Copy out, unchanged, every line from the start of the records to the line that contains "label='low dark wooded", and stop there.

(Recorded data)
-- START --

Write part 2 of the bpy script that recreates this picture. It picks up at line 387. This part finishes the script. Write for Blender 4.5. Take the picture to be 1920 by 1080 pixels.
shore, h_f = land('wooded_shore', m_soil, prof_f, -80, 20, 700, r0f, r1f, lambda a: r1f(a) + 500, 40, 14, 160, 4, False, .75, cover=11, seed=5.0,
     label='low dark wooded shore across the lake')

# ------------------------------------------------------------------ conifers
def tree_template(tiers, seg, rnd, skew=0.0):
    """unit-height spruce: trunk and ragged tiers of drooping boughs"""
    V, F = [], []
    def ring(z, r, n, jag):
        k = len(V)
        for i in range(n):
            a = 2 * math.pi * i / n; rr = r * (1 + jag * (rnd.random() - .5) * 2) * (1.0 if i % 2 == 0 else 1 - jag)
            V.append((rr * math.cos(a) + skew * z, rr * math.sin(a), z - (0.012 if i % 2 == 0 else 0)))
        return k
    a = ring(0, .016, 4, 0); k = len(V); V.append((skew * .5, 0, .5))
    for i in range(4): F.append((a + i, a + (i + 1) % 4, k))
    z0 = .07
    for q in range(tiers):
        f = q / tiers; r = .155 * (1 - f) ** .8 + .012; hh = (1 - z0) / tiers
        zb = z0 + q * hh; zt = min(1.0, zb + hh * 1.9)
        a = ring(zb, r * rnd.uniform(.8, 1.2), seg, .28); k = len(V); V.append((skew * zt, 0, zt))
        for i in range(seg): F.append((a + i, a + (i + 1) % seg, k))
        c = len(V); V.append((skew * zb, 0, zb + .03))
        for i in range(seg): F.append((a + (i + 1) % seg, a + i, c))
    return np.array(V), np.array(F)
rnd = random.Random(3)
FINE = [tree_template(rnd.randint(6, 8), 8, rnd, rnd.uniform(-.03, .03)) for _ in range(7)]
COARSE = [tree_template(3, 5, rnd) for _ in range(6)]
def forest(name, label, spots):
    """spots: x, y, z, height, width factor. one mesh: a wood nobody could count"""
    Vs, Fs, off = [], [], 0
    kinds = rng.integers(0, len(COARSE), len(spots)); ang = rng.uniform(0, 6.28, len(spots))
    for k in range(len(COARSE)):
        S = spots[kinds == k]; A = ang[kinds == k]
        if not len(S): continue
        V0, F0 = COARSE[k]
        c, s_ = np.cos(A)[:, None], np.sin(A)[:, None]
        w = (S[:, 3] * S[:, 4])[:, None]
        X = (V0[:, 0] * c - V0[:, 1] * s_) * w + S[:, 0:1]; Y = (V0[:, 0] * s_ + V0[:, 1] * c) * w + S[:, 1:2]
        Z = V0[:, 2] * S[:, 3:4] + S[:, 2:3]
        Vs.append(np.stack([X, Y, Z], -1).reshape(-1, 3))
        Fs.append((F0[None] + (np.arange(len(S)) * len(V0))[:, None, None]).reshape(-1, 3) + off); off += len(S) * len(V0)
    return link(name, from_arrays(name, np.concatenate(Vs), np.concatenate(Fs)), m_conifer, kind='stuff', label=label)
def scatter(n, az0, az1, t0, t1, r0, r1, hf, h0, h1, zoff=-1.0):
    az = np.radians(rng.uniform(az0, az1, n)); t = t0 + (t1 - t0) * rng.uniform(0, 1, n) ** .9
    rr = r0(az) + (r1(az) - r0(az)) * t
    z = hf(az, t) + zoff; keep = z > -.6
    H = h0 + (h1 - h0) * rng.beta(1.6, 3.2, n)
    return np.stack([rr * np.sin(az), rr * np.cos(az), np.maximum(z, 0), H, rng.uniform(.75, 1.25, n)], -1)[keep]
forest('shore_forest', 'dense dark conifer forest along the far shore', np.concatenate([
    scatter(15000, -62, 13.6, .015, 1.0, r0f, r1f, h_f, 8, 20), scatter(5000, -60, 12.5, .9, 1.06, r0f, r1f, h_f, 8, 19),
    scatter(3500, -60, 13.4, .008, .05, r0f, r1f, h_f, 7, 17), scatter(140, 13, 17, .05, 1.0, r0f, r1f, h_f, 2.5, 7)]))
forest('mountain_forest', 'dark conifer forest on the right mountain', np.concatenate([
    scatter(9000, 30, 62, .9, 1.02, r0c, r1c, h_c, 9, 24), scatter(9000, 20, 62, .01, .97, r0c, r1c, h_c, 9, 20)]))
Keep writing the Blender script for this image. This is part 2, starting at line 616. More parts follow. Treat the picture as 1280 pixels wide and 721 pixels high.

-- END --

WORKED ANSWER>
Write part 2 of the bpy script that recreates this picture. It picks up at line 387. This part finishes the script. Write for Blender 4.5. Take the picture to be 1920 by 1080 pixels.
shore, h_f = land('wooded_shore', m_soil, prof_f, -80, 20, 700, r0f, r1f, lambda a: r1f(a) + 500, 40, 14, 160, 4, False, .75, cover=11, seed=5.0,
     label='low dark wooded shore across the lake')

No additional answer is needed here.